Typically, such disagreements are adjudicated by a religious court made up of three rabbis, known as a beit din. Mr. Kin was approached by a local rabbi with a list of several such religious courts his wife would be willing to submit to, but he has not responded, according to Rabbi Yehoshua Fromowitz, who runs the Ahavas Torah Center, a synagogue here.

Instead, Mr. Kin, who in recent years moved to Las Vegas, has repeatedly insisted that Ms. Kin agree to binding arbitration from one particular religious court based in Monsey that is controversial and has been widely denounced by rabbinical authorities in the United States and Israel. Several leading rabbis, including the chief rabbinical office of Israel, have said they would not accept a divorce document signed by this particular court. Mr. Kin has said that the head of the beit din, Rabbi Tzvi Dov Abraham of Monsey, granted him dispensation to marry again.

“The rabbinical court system is such an ad hoc system where any man is able to call himself a rabbi and any three rabbis are able to call themselves a court, so that even if it’s not accepted by anyone, he is able to hide behind this,” said Rabbi Jeremy Stern, the executive director of the group that organized the protests against the wedding. “What empowers him to continue is the support of friend and family and community. We need everyone to say clearly we will not tolerate this kind of behavior.”

A Las Vegas rabbi declined to perform the wedding on Thursday. The groups protesting say they believe Mr. Abraham traveled from New York to officiate. He did not return repeated phone calls for comment.
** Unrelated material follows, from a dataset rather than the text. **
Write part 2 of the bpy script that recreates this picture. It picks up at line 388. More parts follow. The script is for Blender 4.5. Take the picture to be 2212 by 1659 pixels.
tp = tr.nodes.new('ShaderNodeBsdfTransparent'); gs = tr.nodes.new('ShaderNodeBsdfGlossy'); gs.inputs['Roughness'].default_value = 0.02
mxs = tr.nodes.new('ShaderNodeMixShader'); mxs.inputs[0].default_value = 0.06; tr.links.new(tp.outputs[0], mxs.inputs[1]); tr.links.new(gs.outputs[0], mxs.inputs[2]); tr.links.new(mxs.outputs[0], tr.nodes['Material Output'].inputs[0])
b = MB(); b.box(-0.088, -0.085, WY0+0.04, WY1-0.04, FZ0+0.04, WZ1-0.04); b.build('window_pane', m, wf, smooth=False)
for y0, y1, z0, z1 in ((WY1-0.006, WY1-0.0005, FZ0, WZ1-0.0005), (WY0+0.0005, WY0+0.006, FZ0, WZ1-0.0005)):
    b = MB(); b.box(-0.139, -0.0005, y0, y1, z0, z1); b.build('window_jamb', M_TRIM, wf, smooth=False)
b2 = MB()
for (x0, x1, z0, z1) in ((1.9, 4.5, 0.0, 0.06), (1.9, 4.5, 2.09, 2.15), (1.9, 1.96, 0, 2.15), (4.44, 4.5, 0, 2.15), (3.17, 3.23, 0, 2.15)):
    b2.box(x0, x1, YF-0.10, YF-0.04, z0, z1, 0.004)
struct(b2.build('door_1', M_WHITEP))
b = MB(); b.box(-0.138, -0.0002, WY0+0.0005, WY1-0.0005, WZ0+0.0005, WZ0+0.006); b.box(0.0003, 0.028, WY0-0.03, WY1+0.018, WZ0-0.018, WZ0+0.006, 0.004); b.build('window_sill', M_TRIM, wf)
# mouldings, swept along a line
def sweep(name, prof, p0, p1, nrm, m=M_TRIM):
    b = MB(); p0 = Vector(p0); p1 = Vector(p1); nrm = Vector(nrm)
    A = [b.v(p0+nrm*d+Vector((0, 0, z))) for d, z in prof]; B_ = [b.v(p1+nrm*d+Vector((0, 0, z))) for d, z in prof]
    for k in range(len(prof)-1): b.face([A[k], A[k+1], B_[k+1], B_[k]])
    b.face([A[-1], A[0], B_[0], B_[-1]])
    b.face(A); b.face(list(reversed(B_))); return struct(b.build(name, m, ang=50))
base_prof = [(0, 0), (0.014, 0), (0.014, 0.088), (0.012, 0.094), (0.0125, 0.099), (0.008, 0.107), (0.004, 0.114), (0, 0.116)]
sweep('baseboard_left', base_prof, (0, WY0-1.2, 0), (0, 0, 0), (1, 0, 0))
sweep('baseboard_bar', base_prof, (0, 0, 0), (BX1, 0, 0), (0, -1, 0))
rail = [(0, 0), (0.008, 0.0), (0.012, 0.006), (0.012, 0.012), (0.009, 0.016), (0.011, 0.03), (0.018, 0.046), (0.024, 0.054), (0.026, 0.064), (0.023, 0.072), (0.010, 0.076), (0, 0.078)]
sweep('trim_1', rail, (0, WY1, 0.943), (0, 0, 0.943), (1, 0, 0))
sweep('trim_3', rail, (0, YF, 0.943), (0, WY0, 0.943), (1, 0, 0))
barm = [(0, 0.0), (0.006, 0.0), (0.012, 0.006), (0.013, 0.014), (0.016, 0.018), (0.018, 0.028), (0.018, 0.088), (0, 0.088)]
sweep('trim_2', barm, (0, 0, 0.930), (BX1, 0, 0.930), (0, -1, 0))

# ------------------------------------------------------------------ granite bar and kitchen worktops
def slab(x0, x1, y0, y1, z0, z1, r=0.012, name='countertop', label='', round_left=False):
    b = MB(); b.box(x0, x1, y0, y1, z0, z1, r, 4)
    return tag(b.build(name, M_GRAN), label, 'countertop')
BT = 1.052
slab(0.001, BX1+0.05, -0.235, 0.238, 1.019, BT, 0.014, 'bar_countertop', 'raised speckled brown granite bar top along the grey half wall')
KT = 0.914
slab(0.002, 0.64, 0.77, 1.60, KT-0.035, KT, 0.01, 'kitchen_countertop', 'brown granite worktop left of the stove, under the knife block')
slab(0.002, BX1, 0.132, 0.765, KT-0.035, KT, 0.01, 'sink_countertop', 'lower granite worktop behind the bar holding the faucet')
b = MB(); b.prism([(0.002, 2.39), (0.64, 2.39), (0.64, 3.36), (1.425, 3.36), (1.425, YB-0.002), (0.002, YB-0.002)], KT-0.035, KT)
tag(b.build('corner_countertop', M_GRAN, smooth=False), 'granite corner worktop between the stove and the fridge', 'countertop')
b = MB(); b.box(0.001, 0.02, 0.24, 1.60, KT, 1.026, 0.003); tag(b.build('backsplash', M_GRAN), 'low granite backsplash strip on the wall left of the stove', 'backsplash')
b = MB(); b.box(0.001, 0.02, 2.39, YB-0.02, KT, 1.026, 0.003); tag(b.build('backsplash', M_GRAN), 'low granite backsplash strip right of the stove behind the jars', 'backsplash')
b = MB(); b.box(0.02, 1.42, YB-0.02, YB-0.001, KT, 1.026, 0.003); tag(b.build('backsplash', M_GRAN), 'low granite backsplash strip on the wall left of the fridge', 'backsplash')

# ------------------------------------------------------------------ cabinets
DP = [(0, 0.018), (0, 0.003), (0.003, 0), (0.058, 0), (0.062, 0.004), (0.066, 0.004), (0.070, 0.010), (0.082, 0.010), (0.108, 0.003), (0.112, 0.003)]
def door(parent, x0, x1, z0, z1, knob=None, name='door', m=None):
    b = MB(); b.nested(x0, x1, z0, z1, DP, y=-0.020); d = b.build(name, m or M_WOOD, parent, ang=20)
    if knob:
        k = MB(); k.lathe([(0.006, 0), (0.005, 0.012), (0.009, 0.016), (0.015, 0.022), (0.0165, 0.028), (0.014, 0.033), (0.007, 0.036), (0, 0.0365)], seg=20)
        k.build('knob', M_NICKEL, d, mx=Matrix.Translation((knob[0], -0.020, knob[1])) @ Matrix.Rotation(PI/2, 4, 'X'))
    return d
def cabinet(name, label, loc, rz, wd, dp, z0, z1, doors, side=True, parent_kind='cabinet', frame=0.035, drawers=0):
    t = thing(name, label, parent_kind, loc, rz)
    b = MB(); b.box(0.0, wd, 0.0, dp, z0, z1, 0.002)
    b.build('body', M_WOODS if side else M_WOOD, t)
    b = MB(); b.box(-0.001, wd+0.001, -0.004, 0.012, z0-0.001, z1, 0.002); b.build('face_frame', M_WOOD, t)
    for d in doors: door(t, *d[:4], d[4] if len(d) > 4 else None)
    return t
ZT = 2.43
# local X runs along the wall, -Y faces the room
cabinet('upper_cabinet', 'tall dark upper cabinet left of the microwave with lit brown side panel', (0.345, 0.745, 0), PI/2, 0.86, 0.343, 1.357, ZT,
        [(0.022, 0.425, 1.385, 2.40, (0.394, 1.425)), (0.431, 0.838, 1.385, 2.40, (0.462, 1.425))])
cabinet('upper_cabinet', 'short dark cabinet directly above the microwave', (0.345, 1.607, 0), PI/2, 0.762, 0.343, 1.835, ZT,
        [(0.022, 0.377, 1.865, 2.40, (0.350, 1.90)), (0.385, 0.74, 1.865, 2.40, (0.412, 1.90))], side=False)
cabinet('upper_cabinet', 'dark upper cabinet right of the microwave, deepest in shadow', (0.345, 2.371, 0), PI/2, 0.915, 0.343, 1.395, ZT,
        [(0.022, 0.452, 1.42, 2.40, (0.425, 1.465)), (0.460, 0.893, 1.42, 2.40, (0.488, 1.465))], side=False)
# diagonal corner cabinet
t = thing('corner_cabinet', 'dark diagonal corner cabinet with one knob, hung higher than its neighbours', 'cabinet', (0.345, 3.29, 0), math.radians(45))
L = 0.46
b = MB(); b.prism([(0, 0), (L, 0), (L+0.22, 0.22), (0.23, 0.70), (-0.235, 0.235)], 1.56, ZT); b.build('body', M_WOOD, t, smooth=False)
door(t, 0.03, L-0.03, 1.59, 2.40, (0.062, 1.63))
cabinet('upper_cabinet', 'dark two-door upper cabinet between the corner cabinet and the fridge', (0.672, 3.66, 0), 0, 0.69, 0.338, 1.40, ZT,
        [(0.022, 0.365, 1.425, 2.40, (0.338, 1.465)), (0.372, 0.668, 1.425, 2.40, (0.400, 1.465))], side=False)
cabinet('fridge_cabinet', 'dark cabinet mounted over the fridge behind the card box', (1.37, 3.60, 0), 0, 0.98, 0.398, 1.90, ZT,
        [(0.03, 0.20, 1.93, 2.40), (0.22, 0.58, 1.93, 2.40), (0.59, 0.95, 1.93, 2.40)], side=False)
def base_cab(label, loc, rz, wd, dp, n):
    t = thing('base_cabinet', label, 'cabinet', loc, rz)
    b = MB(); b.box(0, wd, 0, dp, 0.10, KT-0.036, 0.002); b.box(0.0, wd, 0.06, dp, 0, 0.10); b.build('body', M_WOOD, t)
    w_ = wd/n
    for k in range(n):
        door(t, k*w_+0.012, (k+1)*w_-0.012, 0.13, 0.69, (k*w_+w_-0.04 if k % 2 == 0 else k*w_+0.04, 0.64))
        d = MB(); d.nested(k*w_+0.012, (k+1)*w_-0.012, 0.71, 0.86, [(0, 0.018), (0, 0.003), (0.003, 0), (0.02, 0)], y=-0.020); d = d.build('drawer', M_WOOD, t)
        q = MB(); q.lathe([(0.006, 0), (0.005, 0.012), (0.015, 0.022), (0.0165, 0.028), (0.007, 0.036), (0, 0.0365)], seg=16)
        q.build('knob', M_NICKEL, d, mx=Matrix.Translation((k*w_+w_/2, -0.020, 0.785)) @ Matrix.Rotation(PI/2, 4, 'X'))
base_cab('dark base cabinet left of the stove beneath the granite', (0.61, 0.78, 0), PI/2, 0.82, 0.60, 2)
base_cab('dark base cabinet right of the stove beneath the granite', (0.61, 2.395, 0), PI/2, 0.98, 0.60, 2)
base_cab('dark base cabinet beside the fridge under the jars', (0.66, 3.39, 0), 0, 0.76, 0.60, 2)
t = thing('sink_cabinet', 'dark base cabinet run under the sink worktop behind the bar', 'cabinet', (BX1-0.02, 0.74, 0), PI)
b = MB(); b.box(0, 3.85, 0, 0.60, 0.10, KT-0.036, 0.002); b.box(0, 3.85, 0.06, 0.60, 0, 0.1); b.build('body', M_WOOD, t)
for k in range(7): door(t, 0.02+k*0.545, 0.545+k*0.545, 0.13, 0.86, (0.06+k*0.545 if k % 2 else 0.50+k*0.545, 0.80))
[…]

*Mr. Kin, according to several members of the small Las Vegas Orthodox community, has worshiped at two synagogues affiliated with the Chabad-Lubavitch Hasidic movement, which is known for welcoming a broad array of Jews. The rabbis at those synagogues do not count him toward a quorum needed for prayer because of the controversy over his divorce case, but they have declined to publicly rebuke him or force him out, according to Rabbi Shea Harlig, the head of Chabad of southern Nevada.*

Mr. Stern and other rabbis supporting Ms. Kin say they will continue to press that Mr. Kin be exiled from the local Jewish community.

Ms. Kin is still holding out some hope she will receive the get — she communicated with Mr. Kin by email as recently as this week, she said, and she continues to send her son across the country several times a year to spend time with his father.

Little is known about Mr. Kin’s new wife, Daniela Barbosa, who is said to have recently emigrated from Brazil. Friends who attended their wedding refused to answer questions from a reporter. If their marriage were to disintegrate, she, too, would need to receive a get for a religiously valid divorce. Although rabbinical leaders outlawed men taking multiple wives in the Middle Ages, the practice is biblically allowed.

“We’ve outlawed this for thousands of years,” Rabbi Fromowitz said. “It is totally unacceptable.”

But Rabbi Fromowitz conceded that Mr. Kin had historical precedent to rely on. After all, he said, the biblical patriarch Jacob had four wives.